The Bank’s governor, Andrew Bailey, said: “Back at the beginning of February, we were really a bit on a knife edge as to whether there would be a recession, certainly we thought the economy would be quite stagnant.

“I’m not saying it’s off to the races, let’s be clear, but I am a bit more optimistic,” he said.

Meanwhile, Chancellor Jeremy Hunt said he supports the Bank’s decision to hike rates further as “the sooner we grip inflation the better for everyone.”

Consumer Prices Index (CPI) inflation jumped unexpectedly last month, to 10.4% from 10.1% in January, prompting economists to expect the Bank to raise rates again in a bid to put a lid on inflation.

But the decision was complicated by the recent volatility in financial markets on concerns over a crisis in the banking sector, sparked by the demise of Credit Suisse and the collapse of the US’s Silicon Valley Bank.

The move to raise rates suggested the Bank was prioritising its fight to control inflation over the financial market woes, following similar action by the European Central Bank and the US Federal Reserve in recent days.

However, the MPC said CPI is “likely to fall sharply over the rest of the year”.

It now expects inflation to fall “significantly” between April and June this year, to a lower rate than had been anticipated in the February report.

Falling energy prices could help bring down inflation by about one percentage point over the second quarter, as households continue to benefit from the Government’s Energy Price Guarantee which caps bills at £2,500 for the typical household.

The Bank stood by its view that it would raise interest rates further if it saw evidence of more persistent inflation pressures.

But economists think that Thursday’s rate hike – the 11th it has pushed through in a row since December 2021 – could be the last before rates begin to fall back down.

Experts at Pantheon Macroeconomics said: “As in February’s minutes, the MPC no longer has a presumption of further rate increases, and while we can’t rule out one final 0.25 percentage point hike, we think the committee likely will be reassured sufficiently by inflation developments over the next seven weeks to keep the bank rate on hold at its next meeting in May.”

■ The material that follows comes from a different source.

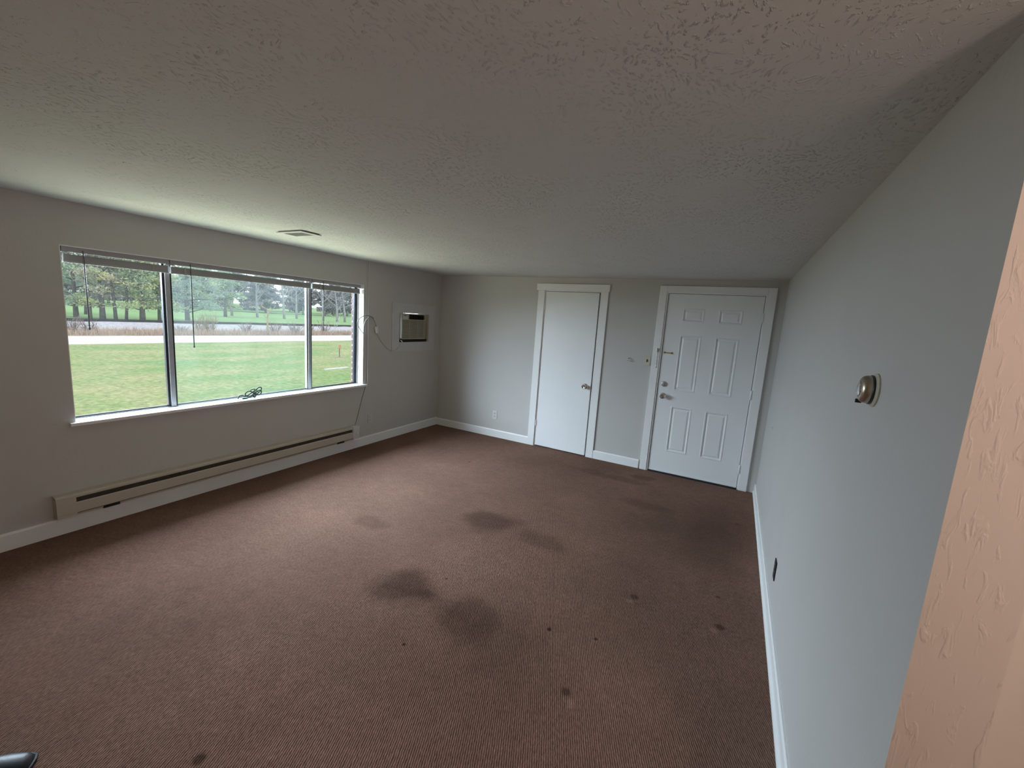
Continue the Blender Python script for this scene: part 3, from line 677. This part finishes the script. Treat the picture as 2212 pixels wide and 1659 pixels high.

The pound moved higher after the Bank delivered its decision, lifting 0.5% to 1.232 dollars, suggesting traders were placated by the rate hike.

Meanwhile, the FTSE 100 remained firmly lower after the update, with banks helping to drag it down by about 0.8%.

Business group CBI pointed out that the MPC will need to “have an eye on recent turmoil in the banking sector”.

Anna Leach, CBI’s deputy chief economist, said: “While financial stability is the remit of the Financial Policy Committee, an excessive tightening in credit conditions for businesses and households arising from financial market turbulence could cause the MPC to reconsider the level of interest rates in future months.”